Voilà qui remet les choses au point malgré les doutes que nous pourrions émettre sur l’emploi du mot « culture » dans ce contexte. Dans tous les cas de figure, opposants, opposés, pour ou contre, Cochon sur Terre ne peut envisager que l’on ne veuille pas survivre selon ses codes de bonne ou mauvaise conduite, que l’on puisse s’affranchir de ses superstitions érigées en dogmes. Il faut entrer et rester dans le rang d’une manière ou d’une autre et ces réactions, indignées comme de juste, qui semblent s’opposer en apparence ne font en réalité que se compléter. Toutes n’ont pour objectif sous-jacent que de souligner la folie de vouloir remettre en question notre monde inénarrable et ce qui lui est associé, prouvant ainsi une fois encore combien il reste indépassable. Et dans cette affaire combien de fois ne sera pas revenu comme leitmotiv, ou plutôt comme psaume récité rituellement par tous, l’inconscience de ces deux « jeûnes » en abandonnant la sécurité de l’ennui planifié et régulé de notre société pour un inconnu plein de dangers, o combien excitant mais parfois mortels, comme ils le savaient et comme le savent tous ceux qui décident de larguer les amarres. C’est précisément le piment de l’affaire comme ne peuvent pas le savoir tous ces héros pour qui l’expédition au supermarché constitue le sommet de l’aventure, sans parler de prendre un auto-stoppeur sur l’autoroute !

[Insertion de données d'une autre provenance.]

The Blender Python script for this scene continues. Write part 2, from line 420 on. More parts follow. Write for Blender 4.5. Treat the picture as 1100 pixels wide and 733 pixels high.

C’est bien sur ce point là que convergent tous les commentaires que nous avons pris la peine de lire. Au-delà de leurs oppositions virtuelles, puisqu’elles se situent toutes dans le cadre rassurant de Cochon sur Terre, personne ne semble intégrer l’idée que, parfois encore, certains préfèrent l’inconnu, le danger et les risques qui leur sont inhérents (la mort), au confort et à la sécurité. Personne ne parait concevoir qu’au-delà d’un certain seuil la recherche de la sécurité et la liberté deviennent fondamentalement antinomiques et que plus l’une s’agrandit plus l’autre diminue collatéralement. Personne ne parait comprendre que certains choisissent volontiers l’insécurité et l’aventure, qui impliquent l’inconfort et le danger, plutôt que la climatisation et les caméras de sécurité, les produits bios et la télé-réalité. Personne ne s’est demandé pourquoi ce couple a fait ce choix plutôt que de rester tranquillement là où ils étaient, faisant de l’informatique pour l’un et tenant une boutique pour l’autre jusqu’à la fin de leurs jours… Personne ne peut-il plus comprendre le sens de cette phrase inscrite sur leur blog de voyage :

« … ce n'est pas la peur des pirates qui va nous faire arrêter un voyage aussi enrichissant… »

C’est à craindre en voyant les réactions aux articles sur cette affaire. Alors on peut les traiter d’inconscients et de ce que l’on voudra mais il n’en reste pas moins qu’ils ont prouvé qu’ils étaient certainement plus vivants que tous ceux qui en parlent. Quant à la question des pirates là encore elle réunit sous un même fanion ceux qui les excusent et ceux qui les condamnent ; car les deux camps sont en réalité d’accord sur le principe que seule la pauvreté fait de ces gens des pirates. Ce qui revient à dire qu’à travers ces gens l’homme n’est rien d’autre qu’un animal exclusivement dirigé par ses instincts, ce qui est précisément la manière dont Cochon sur Terre envisage l’homme, une conception avilissante puisque strictement matérielle. Donnez leur à bouffer et ils se tiendront tranquilles ! Ou en d’autres termes : « du pain et des jeux ». En fin de compte les pirates et leurs prisonniers avaient une idée de la vie beaucoup plus proche l’une de l’autre que de celle que s’en fait notre monde agonisant, si tant est qu’il soit encore capable de s’en faire une !
Tout le monde est donc content à Cochon sur Terre, le meilleur des mondes.